Monday, January 21, 2008

Promises of Things to Come

i am alive.

some of you might have been wondering. i know i've been woefully unactive here in blog-land. its an issue. and part of it is that i'm still digesting a great many things that have happened.

granted, i also know that blogging aids the digestion process, but still... it just all feels like a big sunny swirl in my head, and its pleasant, and i'm not sure how much i want to start picking apart a corpse. i'd rather let the memories remain alive and amorphous in my head right now. i can start telling stories soon. but i'm not ready to yet.

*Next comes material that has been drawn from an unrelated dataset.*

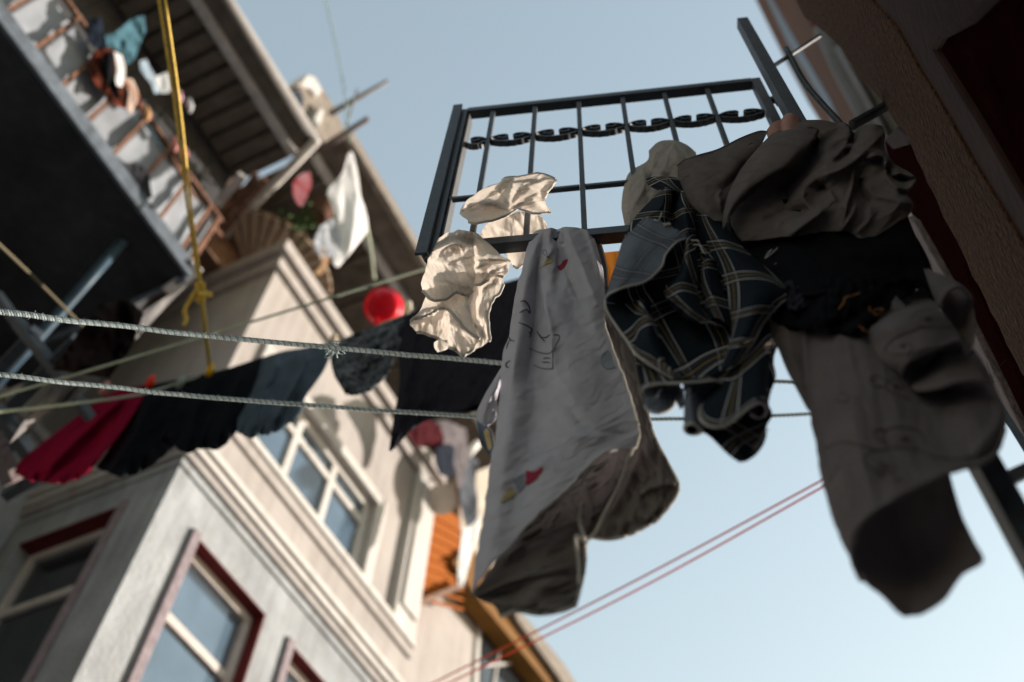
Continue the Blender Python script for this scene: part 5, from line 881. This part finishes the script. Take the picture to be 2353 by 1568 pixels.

part of me is tired of telling stories.

it really is starting to feel like writing an account of an event, is like taking the living memory, sticking it in a jar of ether, and then dismembering the corpse, examining each part, and then laying them out on the table in as close to a copy of real life as you can manage. but it doesn't all quite fit together anymore. some parts have to be shifted, and isn't it sort of better as a whole to fix that little aspect? this part relates to this part, that thing just distracts, and soon you have frankenfrog.

i had christmas. i went to new mexico. i own a drum. i stood in the plains of death. i hung up the phone on a retarded person (BY ACCIDENT!!!). i drove through mountains. i finally saw juno. i backed into my sister's friend's car, and she's been being a total cunt about it. i watched the sun set on a ghost town.

and i've thought about all these things, lots and lots. and i've thought about other things too.

i've thought about how some people use the terms "independent" and "willing to listen to both sides of the issue" to avoid making an actual moral stand of their own.

i've thought about how too much news can make me unhappy.

i've thought about how stupid so much of life is.

and i don't think any of this thinking makes me "deep" or "wise." i've just been doing it. i don't own a t.v. i have to spend my time doing something...

i have a lot to say. i'll start saying it soon. until then, know that i'm alive, and feeling good.

and yes, it is possible for me to feel good. thank you ever so much for asking.